» **What you have to do**
Return the first line, the line containing "0.035, 0.03, 14)", and every line between them, exactly as they stand.

» **Dataset section**
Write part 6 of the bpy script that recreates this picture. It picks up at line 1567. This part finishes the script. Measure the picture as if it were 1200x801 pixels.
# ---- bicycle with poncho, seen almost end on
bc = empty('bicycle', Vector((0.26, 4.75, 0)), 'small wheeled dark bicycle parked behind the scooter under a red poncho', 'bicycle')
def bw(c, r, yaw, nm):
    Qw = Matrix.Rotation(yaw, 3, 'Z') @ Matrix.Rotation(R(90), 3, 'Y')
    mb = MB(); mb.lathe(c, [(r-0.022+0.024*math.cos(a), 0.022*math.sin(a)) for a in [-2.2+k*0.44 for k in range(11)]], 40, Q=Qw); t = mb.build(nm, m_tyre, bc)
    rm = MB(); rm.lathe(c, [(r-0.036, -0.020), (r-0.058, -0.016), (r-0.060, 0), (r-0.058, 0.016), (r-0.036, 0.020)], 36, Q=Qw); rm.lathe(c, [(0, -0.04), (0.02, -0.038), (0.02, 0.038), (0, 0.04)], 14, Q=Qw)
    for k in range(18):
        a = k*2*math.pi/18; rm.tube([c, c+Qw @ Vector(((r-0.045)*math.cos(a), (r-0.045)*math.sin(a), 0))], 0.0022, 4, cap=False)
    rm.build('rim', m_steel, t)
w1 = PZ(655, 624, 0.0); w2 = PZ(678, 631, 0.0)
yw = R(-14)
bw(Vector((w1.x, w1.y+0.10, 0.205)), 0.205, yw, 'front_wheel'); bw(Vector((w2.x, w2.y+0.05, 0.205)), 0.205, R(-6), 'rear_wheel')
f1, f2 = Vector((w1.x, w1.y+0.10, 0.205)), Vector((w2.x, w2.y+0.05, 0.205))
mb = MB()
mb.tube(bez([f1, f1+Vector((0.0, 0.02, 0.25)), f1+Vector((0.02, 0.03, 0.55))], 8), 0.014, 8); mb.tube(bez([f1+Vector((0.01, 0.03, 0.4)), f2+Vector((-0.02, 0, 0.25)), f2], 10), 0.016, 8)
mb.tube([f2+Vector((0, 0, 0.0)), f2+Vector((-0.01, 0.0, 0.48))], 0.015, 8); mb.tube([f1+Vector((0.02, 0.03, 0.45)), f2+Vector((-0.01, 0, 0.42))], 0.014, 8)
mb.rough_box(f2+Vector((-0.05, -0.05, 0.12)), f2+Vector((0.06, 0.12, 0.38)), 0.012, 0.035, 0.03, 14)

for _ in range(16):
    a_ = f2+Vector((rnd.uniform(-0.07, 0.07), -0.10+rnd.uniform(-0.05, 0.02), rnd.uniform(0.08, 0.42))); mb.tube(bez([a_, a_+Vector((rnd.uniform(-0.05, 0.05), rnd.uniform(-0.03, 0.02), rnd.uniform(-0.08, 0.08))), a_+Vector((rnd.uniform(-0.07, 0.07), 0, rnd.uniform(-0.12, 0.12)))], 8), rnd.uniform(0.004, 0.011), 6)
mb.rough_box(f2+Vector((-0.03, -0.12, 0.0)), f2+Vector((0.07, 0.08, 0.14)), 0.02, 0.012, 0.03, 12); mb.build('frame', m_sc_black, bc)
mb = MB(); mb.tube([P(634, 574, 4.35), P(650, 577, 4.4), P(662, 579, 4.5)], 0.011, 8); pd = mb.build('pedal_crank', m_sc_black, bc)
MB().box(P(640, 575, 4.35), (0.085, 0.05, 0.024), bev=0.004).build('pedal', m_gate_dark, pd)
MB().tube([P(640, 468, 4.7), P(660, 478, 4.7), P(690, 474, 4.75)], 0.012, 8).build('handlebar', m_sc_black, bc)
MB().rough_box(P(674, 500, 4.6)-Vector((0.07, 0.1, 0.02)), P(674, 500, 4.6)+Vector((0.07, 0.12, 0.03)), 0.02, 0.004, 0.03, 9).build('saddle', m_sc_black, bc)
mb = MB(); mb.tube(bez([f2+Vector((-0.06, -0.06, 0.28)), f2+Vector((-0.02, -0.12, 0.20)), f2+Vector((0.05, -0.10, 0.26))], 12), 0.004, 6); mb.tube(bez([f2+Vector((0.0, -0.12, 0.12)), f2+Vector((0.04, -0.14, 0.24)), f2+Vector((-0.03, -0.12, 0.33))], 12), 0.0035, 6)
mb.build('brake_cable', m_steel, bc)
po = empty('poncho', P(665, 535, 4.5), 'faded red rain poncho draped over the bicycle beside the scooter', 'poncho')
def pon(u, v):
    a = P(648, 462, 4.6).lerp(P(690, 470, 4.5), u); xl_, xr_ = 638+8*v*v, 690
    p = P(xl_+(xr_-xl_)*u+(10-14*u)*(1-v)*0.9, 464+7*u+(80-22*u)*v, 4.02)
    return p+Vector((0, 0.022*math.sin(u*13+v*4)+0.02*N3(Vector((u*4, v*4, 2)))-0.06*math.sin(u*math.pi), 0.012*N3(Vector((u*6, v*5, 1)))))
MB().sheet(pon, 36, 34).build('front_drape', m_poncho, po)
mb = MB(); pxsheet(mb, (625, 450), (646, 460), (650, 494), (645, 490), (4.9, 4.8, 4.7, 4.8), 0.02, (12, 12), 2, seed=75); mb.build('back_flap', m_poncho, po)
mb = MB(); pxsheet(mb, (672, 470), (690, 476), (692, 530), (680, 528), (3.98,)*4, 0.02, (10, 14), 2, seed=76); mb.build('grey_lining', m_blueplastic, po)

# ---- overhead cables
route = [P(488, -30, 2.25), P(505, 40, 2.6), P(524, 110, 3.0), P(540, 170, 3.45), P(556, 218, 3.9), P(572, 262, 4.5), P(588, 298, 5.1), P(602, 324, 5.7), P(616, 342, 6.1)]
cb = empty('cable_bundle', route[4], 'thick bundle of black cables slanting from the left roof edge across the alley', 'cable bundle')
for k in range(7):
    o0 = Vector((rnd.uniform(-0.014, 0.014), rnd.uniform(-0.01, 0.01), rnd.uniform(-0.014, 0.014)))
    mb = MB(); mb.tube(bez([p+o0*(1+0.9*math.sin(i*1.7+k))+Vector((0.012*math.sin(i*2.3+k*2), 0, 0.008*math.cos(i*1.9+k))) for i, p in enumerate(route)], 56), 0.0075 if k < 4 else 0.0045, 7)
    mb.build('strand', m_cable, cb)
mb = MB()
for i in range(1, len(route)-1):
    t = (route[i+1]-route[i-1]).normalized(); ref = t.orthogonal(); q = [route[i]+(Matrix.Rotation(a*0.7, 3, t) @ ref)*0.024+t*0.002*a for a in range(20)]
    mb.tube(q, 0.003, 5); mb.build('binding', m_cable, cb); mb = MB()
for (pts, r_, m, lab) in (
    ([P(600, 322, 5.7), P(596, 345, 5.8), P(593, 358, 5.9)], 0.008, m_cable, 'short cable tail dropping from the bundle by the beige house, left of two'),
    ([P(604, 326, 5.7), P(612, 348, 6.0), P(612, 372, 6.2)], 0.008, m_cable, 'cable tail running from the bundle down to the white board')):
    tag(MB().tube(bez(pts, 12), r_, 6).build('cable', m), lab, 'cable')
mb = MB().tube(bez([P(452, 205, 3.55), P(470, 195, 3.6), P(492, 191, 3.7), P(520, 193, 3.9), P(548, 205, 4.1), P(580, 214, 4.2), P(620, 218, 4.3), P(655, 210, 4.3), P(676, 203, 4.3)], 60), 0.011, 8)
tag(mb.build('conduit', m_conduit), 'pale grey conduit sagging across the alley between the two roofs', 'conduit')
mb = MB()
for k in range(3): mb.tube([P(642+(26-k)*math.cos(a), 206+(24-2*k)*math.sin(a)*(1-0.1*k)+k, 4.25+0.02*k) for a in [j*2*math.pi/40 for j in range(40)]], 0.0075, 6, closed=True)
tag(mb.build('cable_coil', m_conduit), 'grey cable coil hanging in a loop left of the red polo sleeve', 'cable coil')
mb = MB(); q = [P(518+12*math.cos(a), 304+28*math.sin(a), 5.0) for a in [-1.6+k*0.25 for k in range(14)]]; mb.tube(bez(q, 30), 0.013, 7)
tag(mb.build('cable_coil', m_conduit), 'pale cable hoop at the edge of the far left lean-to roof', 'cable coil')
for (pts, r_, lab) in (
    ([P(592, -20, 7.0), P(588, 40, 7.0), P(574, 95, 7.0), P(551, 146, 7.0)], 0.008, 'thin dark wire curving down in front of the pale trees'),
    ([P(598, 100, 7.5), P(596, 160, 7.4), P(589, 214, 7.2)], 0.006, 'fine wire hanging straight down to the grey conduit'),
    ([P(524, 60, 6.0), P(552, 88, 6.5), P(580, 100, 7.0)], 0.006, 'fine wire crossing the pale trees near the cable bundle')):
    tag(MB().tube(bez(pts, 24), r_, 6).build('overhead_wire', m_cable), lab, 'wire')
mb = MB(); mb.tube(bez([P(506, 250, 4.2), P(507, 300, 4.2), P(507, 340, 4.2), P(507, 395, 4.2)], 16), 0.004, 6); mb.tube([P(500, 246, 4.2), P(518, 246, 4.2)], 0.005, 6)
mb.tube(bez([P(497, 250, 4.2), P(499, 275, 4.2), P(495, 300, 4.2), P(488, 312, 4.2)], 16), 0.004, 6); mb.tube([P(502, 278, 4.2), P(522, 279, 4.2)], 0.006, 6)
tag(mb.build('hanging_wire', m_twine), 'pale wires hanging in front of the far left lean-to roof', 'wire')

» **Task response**
Write part 6 of the bpy script that recreates this picture. It picks up at line 1567. This part finishes the script. Measure the picture as if it were 1200x801 pixels.
# ---- bicycle with poncho, seen almost end on
bc = empty('bicycle', Vector((0.26, 4.75, 0)), 'small wheeled dark bicycle parked behind the scooter under a red poncho', 'bicycle')
def bw(c, r, yaw, nm):
    Qw = Matrix.Rotation(yaw, 3, 'Z') @ Matrix.Rotation(R(90), 3, 'Y')
    mb = MB(); mb.lathe(c, [(r-0.022+0.024*math.cos(a), 0.022*math.sin(a)) for a in [-2.2+k*0.44 for k in range(11)]], 40, Q=Qw); t = mb.build(nm, m_tyre, bc)
    rm = MB(); rm.lathe(c, [(r-0.036, -0.020), (r-0.058, -0.016), (r-0.060, 0), (r-0.058, 0.016), (r-0.036, 0.020)], 36, Q=Qw); rm.lathe(c, [(0, -0.04), (0.02, -0.038), (0.02, 0.038), (0, 0.04)], 14, Q=Qw)
    for k in range(18):
        a = k*2*math.pi/18; rm.tube([c, c+Qw @ Vector(((r-0.045)*math.cos(a), (r-0.045)*math.sin(a), 0))], 0.0022, 4, cap=False)
    rm.build('rim', m_steel, t)
w1 = PZ(655, 624, 0.0); w2 = PZ(678, 631, 0.0)
yw = R(-14)
bw(Vector((w1.x, w1.y+0.10, 0.205)), 0.205, yw, 'front_wheel'); bw(Vector((w2.x, w2.y+0.05, 0.205)), 0.205, R(-6), 'rear_wheel')
f1, f2 = Vector((w1.x, w1.y+0.10, 0.205)), Vector((w2.x, w2.y+0.05, 0.205))
mb = MB()
mb.tube(bez([f1, f1+Vector((0.0, 0.02, 0.25)), f1+Vector((0.02, 0.03, 0.55))], 8), 0.014, 8); mb.tube(bez([f1+Vector((0.01, 0.03, 0.4)), f2+Vector((-0.02, 0, 0.25)), f2], 10), 0.016, 8)
mb.tube([f2+Vector((0, 0, 0.0)), f2+Vector((-0.01, 0.0, 0.48))], 0.015, 8); mb.tube([f1+Vector((0.02, 0.03, 0.45)), f2+Vector((-0.01, 0, 0.42))], 0.014, 8)
mb.rough_box(f2+Vector((-0.05, -0.05, 0.12)), f2+Vector((0.06, 0.12, 0.38)), 0.012, 0.035, 0.03, 14)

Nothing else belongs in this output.